We live in turbulent times, when the Church in North American is being shaken to her core.  We have lost confidence in what God has given us to do.  The old ways of preaching the Word and administering the Sacraments no longer seem to work.  People don’t want that.  People don’t know what worship is.  That doesn’t appeal to their baser nature.  That’s not exciting and fun.

Oh, we still officially confess what we should.  We claim:

I believe that I cannot by my own reason or strength believe in Jesus Christ, my Lord, or come to Him.  But the Holy Spirit has called me through the Gospel, enlightened me with His gifts, and sanctified and kept me in the true faith.

In the same way, He calls, gathers, enlightens, and sanctifies the whole Christian Church on earth, and keeps her with Jesus Christ in the one, true faith.  (Small Catechism, Third Article of the Creed)

But our actions show that we do not believe what we confess.  For if we honestly believed that God the Holy Spirit “calls, gathers, enlightens, and sanctifies the whole Christian Church on earth,” then how we would “do church” would look different.  Our worship would look more like what we see in Revelation, instead of what we see in our congregations.  We would worship God in “reverence and awe” like our reading from Hebrews tells us.

So, we say one thing with our mouths yet do another with our actions.  Do not be fooled!  What we believe shapes and forms what we do.  This is true in our individual lives.  This is also true when we gather as a congregation.

Repent!  Believe what you confess.  Be faithful to your ordination vows.  For God has called you into a kingdom that cannot be shaken.  Do not let your fears and anxieties drive what you do as a pastor.  For if God’s kingdom cannot be shaken, that means it’s not up to you to make God’s kingdom what it’s supposed to be.  Instead, you are to be faithful.

Like Augustine, be faithful and leave the results to God.  When you are faithful and leave the results to God, you then stand before the world within an unshakable kingdom.  When you are faithful and leave the results to God, you will do more than lead God’s people safely through the tremors of their lives.  You will also enable them by the God’s Gospel power to be ready for the last, great quake, that is, the Last Day, without fear and trembling.

Why is this so?  It’s because God gives to His people the gifts of His mercy earned for us by His Son’s death and resurrection.  God delivers such mercy to us through the Gospel: His Word properly preached, through Baptism and His Supper, administered by those in the Office of the Holy Ministry.

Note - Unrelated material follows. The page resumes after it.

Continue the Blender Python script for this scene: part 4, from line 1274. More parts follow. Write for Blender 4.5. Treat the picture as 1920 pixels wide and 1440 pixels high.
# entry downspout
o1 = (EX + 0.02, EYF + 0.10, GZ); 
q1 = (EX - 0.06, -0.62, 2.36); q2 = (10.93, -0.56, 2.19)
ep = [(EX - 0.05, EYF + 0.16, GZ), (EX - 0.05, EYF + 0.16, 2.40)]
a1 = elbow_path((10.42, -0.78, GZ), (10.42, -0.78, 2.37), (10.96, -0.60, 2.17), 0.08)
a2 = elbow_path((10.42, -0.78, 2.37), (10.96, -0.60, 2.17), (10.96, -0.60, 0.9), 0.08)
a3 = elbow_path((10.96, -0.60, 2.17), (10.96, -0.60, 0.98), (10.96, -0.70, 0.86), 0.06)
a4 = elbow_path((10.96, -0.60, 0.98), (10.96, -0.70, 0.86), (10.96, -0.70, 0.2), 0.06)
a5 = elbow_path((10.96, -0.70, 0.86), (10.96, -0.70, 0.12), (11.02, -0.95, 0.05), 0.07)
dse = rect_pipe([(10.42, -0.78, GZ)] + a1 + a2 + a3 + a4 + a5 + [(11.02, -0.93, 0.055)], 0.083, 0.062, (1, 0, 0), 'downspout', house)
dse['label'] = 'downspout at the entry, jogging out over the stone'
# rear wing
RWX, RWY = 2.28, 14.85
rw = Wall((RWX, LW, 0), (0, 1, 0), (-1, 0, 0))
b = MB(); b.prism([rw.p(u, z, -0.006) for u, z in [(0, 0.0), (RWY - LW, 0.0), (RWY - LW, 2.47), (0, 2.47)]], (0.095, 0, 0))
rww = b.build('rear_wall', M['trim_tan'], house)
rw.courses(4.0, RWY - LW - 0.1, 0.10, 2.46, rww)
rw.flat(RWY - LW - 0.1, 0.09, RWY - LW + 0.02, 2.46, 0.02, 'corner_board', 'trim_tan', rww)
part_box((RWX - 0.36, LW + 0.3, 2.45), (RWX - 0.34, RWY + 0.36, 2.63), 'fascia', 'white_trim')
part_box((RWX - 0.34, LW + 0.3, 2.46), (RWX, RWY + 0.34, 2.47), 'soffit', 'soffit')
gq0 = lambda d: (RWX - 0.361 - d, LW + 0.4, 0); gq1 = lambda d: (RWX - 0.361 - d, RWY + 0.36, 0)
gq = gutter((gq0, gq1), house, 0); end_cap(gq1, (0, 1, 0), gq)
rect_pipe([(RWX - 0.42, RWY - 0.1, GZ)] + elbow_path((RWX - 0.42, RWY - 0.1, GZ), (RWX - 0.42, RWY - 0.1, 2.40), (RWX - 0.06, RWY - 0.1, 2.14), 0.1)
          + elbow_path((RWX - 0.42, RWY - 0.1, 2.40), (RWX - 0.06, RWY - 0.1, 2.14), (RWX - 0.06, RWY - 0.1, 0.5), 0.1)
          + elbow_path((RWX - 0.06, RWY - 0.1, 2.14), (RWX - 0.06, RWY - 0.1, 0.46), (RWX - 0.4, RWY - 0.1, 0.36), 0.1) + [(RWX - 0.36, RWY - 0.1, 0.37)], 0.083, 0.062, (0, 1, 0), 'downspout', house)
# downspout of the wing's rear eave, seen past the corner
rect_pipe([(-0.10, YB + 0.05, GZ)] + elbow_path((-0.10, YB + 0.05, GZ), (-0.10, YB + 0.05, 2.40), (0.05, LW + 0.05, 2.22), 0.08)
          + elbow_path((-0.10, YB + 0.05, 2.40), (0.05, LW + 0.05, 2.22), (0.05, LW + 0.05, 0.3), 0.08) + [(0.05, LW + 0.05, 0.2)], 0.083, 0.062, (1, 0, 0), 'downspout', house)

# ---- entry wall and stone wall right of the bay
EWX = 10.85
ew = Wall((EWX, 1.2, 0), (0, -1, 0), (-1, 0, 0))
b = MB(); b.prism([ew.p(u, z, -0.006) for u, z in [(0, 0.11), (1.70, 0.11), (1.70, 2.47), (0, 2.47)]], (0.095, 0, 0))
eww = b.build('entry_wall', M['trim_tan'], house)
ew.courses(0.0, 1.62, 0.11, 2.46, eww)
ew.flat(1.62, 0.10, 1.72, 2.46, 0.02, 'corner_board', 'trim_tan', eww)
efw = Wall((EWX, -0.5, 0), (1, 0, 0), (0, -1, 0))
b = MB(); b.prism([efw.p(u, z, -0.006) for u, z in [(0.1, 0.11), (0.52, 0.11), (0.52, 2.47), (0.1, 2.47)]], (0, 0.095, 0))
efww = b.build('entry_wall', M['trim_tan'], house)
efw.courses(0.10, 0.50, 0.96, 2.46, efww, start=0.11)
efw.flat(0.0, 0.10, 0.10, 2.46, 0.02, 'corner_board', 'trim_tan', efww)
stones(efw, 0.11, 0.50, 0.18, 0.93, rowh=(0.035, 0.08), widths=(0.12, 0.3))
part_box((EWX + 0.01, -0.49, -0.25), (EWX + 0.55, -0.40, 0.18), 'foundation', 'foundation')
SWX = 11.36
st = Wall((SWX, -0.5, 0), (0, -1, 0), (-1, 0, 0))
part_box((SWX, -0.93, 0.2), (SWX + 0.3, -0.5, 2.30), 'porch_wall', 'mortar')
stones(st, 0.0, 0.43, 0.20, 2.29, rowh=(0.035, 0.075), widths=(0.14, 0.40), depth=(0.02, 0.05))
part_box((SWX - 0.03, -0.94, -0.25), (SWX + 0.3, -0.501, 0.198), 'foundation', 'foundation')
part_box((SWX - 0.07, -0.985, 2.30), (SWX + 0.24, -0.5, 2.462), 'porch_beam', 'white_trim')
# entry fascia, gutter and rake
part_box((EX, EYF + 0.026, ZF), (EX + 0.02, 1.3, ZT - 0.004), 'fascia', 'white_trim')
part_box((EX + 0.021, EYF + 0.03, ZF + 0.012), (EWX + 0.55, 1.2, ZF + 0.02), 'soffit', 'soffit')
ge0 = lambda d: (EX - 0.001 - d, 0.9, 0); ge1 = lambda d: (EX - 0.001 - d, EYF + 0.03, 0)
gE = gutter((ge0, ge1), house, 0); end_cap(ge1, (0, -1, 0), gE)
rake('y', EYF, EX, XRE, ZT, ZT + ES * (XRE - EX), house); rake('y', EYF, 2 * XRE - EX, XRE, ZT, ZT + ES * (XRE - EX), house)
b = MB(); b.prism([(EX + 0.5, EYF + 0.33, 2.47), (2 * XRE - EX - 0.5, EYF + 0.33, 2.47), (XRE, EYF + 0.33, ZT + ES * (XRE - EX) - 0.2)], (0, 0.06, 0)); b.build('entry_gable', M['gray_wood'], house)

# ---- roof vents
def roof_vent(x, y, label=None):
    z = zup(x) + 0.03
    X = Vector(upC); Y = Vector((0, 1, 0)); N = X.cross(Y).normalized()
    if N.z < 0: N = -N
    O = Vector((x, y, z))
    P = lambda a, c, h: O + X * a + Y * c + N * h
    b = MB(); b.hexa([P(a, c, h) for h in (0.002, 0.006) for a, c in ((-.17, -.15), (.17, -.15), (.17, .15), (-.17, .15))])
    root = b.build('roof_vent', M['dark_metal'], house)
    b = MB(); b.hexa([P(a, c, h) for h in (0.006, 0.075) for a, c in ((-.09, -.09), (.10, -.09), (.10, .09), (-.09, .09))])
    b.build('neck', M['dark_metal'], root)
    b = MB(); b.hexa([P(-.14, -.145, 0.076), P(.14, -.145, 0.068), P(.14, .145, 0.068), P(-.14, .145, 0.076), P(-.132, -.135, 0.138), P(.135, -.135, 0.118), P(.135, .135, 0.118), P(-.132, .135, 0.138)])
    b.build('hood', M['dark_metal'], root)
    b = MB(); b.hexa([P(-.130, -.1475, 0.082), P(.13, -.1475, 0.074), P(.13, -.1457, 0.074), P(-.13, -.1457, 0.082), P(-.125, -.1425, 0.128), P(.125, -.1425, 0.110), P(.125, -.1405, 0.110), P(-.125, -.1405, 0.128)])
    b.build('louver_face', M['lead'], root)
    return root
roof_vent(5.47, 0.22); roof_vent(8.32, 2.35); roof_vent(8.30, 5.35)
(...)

Dear pastor, you are not some mere afterthought or something optional in Christ’s Church.  Christ told His first, New-Testament pastors, His Apostles, to feed His flock.  During these tempestuous times, be faithful in feeding Christ’s flock.  For they need what you need: Jesus Christ!  They don’t need gimmicks and dazzle and whoring after the latest trends.  In Augustine’s day, the latest trends were Donatism and Pelagianism.  Today, it’s consumerism in the Church.

The flock God has entrusted to you doesn’t need some product of its choosing.  They need what you need: the unchanging Word of Jesus Christ and Him crucified, died, risen, and ascended for our continuing salvation.  Be that pastor and let that reality shape what you preach and do.

“Therefore let us be grateful for receiving a kingdom that cannot be shaken, and thus let us offer to God acceptable worship, with reverence and awe, for our God is a consuming fire” (Hebrews 12:28-29).

What’s acceptable worship?  It’s that you embrace the forgiveness of sins, life, and salvation that Jesus earned for you on the cross, and now delivers to you through His gifts.  What’s acceptable worship?  It’s that you do not fear while the world shakes around you and everything you know and trust begins to shake with it.  Instead, you place your full trust and confidence on God’s “kingdom that cannot be shaken” made real for you through Christ’s forgiving, life-giving body and blood.

So, come and receive that which cannot be shaken: Jesus Himself in His body and blood.  And because the Word Himself cannot be shaken, come to receive Him, the life-giving draft of immortality.  Amen.